Tractor configuration

Aerotechnik EV97A Eurostar, a tractor configuration aircraft, being pulled into position by its pilot for refuelling.
A Britten-Norman Trislander aircraft (with a 3rd tractor engine on the tail) at Guernsey Airport, Channel Islands.

An aircraft constructed with a tractor configuration has the engine mounted with the propeller in front of it so that the aircraft is "pulled" through the air, as opposed to the pusher configuration, in which the propeller is behind the engine and "pushes" the aircraft forward.

In the early years of powered aviation both tractor and pusher designs were common. However, by the midpoint of the First World War, interest in pushers declined and the tractor configuration dominated. Today, propeller-driven aircraft are assumed to be tractors unless it is stated otherwise.

Early usage of term

As early as 1910, in the early years of flying, a distinction was made between a propeller ("pushes the machine", akin to a ship's propeller) and a tractor-[air]screw ("pulls the machine through the air").[1] The Royal Flying Corps called the tractors "Bleriot type" after Louis Bleriot to distinguish them from pushers, or "Farman type".
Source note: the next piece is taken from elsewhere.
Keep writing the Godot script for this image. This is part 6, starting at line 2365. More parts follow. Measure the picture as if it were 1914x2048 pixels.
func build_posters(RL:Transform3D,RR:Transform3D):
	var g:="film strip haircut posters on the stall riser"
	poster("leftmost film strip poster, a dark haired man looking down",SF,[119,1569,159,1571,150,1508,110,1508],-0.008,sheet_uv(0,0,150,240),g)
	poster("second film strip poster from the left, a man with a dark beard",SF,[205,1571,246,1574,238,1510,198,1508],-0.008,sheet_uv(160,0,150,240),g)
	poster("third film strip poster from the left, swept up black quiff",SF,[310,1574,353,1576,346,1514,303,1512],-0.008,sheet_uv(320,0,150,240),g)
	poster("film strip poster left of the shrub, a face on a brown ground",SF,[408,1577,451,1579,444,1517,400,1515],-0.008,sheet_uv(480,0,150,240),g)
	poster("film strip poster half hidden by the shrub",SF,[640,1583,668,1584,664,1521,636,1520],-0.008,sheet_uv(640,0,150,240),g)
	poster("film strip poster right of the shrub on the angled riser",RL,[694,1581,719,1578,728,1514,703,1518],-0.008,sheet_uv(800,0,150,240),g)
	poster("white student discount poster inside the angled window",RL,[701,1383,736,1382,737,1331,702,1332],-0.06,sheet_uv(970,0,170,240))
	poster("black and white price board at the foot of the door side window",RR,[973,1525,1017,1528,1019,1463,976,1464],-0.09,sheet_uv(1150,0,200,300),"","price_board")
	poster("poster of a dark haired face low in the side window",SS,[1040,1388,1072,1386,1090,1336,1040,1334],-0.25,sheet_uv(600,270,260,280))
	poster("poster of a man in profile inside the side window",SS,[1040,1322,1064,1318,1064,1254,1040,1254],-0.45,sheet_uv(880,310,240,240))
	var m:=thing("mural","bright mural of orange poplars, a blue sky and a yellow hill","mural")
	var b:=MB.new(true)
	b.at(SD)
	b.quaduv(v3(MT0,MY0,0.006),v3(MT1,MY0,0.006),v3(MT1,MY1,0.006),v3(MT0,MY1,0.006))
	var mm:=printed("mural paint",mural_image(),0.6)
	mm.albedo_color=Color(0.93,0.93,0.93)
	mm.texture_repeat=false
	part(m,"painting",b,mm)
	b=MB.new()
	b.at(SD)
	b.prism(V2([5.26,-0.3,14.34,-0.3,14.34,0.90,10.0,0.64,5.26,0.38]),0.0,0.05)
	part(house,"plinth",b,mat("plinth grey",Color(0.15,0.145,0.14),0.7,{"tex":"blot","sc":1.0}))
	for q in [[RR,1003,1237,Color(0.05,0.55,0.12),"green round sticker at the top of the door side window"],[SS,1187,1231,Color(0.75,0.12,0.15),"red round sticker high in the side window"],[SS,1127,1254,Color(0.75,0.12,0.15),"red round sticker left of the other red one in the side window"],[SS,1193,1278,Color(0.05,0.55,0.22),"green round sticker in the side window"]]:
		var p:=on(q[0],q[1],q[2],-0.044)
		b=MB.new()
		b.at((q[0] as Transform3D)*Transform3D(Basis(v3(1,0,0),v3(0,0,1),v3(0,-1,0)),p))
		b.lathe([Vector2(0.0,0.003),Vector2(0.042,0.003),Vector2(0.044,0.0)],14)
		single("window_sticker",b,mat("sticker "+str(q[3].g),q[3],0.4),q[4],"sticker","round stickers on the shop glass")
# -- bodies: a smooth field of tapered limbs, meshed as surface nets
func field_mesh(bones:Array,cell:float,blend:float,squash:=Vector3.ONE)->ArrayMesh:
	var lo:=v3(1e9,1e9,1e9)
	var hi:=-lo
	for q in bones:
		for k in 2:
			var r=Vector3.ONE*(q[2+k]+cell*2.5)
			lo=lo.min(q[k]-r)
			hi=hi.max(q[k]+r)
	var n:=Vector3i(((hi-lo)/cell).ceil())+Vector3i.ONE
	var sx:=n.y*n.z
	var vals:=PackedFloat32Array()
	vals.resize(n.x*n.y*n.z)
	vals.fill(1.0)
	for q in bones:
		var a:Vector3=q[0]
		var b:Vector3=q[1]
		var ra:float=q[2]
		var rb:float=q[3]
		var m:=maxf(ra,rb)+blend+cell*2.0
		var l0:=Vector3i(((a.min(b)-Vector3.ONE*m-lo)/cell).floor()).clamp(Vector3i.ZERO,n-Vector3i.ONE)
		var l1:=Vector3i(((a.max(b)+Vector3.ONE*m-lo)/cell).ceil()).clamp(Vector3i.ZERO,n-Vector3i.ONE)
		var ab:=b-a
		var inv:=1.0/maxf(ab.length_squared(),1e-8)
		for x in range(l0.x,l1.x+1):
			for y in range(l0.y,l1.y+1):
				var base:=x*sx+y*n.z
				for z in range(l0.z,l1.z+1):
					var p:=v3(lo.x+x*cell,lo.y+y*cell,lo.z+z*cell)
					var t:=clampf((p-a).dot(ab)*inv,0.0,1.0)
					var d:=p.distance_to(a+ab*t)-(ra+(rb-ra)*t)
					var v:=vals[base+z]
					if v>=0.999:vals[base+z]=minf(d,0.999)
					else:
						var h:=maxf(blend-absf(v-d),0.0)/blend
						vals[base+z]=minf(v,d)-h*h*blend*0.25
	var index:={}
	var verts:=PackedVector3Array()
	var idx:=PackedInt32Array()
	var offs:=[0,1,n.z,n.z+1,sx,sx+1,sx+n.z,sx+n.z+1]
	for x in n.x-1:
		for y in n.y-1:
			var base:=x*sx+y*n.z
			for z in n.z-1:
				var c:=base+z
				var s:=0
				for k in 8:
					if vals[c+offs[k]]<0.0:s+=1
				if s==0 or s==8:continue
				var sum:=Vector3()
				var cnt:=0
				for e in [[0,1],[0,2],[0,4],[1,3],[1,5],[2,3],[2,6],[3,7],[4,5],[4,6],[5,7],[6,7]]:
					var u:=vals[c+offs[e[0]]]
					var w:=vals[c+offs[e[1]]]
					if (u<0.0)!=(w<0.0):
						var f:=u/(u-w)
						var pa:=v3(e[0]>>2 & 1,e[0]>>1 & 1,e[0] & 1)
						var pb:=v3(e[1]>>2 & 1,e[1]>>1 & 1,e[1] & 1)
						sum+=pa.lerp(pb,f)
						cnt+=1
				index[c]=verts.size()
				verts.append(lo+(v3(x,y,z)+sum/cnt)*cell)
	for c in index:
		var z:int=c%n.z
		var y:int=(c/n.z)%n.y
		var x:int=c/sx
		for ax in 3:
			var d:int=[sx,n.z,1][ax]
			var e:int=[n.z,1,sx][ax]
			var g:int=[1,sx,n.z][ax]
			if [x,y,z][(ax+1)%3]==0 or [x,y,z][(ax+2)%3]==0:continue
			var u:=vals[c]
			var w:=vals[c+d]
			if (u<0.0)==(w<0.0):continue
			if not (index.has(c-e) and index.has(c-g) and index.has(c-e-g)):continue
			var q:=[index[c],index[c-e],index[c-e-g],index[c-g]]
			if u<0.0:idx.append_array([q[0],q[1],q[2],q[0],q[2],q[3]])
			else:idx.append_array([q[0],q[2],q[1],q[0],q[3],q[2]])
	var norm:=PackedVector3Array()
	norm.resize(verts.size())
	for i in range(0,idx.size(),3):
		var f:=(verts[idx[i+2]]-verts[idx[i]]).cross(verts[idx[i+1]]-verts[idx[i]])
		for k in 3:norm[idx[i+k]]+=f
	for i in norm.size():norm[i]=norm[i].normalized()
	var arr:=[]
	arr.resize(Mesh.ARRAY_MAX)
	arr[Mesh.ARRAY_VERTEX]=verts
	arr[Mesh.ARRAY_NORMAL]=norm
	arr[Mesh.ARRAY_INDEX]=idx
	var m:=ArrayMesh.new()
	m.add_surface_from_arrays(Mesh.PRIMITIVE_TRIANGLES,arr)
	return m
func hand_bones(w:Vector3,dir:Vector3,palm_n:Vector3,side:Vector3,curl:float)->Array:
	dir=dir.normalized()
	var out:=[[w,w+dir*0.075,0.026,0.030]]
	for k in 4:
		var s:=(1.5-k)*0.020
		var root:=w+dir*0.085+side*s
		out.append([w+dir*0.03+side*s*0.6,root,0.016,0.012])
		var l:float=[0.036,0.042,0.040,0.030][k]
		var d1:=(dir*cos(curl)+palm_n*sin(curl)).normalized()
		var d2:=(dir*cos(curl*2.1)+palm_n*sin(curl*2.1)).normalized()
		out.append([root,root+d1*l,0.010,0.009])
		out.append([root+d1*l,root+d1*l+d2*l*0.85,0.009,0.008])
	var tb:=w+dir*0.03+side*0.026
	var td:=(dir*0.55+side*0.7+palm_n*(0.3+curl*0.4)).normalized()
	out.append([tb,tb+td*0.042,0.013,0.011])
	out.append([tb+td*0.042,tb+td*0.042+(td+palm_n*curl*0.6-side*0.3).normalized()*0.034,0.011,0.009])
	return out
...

World War I military aviation

From a military perspective, the problem with single-engine tractor aircraft was that it was not possible to fire a gun through the propeller arc without striking the propeller blades with bullets. Early solutions included mounting guns (rifles or machine guns) to fire around the propeller arc, either at an angle to the side – which made aiming difficult – or on the top wing of a biplane so that the bullets passed over the top of the propeller.

The first system to fire through the propeller was developed by French engineer Eugene Gilbert for Morane-Saulnier and involved fitting metal "deflector wedges" to the propeller blades of a Morane-Saulnier L monoplane. It was employed with immediate success by French aviator Roland Garros and was also used on at least one Sopwith Tabloid of the Royal Naval Air Service.

The final solution was the synchronization gear, more properly known as a gun synchronizer, developed by Anthony Fokker and fitted to the Fokker E.I monoplane in 1915. The first British "tractor" to be specifically designed to be fitted with synchronization gear was the Sopwith 1½ Strutter which did not enter service until early 1916.

Other solutions to avoiding the propeller arc include passing the gun's barrel through the propeller's hub or spinner (the nose of the aircraft) – first used in production military aircraft with the World War I French SPAD S.XII – or mounting guns in the wings. The latter solution was generally used from the early 1930s until the beginning of the jet age.

References

  1. "Propellers and tractor-screws" Correspondence Flight 23 April 1910.